16 December 2008

The accidental environmentalists: Climate change in Latin America

More reasons to stop deforestation

The Economist print edition, Dec 11th 2008

MORE destructive hurricanes, shrinking forests, melting glaciers, disappearing animals: the prospective damage to Latin America and the Caribbean from climate change makes for grim reading. A new World Bank report, timed to coincide with a United Nations conference in Poland, tries to put numbers to the potential economic cost. (“Low Carbon, High Growth: Latin American Responses to Climate Change,” by Augusto de la Torre, Pablo Fajnzylber and John Nash.) By taking the Intergovernmental Panel on Climate Change’s predictions for what the planet might feel like in 2100 and then overlaying data from several thousand farms situated in regions of varying heat and dryness, it is possible to make some informed guesses about what the effect on crop yields, and therefore on GDP, would be if temperatures rose and rainfall fell.

Some places in the southern cone of Latin America would gain from such a change. But more would lose out: the authors reckon that left unchecked, climate change might cause a fall of 12-50% in farm revenues by the end of the century. According to another study, this could mean an annual cut in GDP of 0.23-0.56%.

This would worsen rural poverty. It would also entail the shrinking of a number of habitats, whose eventual disappearance would in turn speed up the process of global warming. Four are in the front line: Mexico’s Gulf-coast wetlands; the Andean glaciers; parts of the Amazon; and Caribbean coral reefs (they expel tiny algae when sea temperatures rise, which eventually kills them). An increase in malaria in rural areas and dengue fever in cities completes a gloomy picture.

Some Latin American countries are already doing things to reduce net carbon emissions that put them ahead of governments elsewhere. Much of the region’s power comes from hydroelectricity and biofuels. The result is that emissions of carbon dioxide per unit of power are 74% lower than in India and China.

There are obstacles to taking these policies further. In Brazil, plans for more hydroelectric dams in the Amazon are opposed by some environmentalists; they claim the resulting flooding of forest prompts methane-producing rotting vegetation. Oil producers in the region stoke emissions by subsidising petrol: it is cheaper in Venezuela than anywhere except Kuwait.

But almost half of the region’s emissions come from changes in land use, as forests and grasslands are turned into farms. By contrast, this accounts for only 17% of emissions in the rest of the world. A report for the British government by (Lord) Nicholas Stern, an economist, identified these emissions as cheaper to prevent than most other kinds. Perhaps: “Lord Stern probably does not have a tropical forest to protect,” sniffs a Brazilian diplomat.

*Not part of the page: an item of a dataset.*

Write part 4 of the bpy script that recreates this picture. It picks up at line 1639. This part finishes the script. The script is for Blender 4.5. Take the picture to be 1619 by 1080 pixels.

The economic downturn may make this harder, cutting government environmental spending. But a fall in the price of farm commodities may ease the pressure on the forest. Most of the governments with a toe in the Amazon now accept that they should seek foreign money for schemes to ensure that trees are worth more standing up than they are lying down. All that needs to be done is to find a way to make this work on the front line where the loggers meet the forest, and then to get the rest of the world to pay up.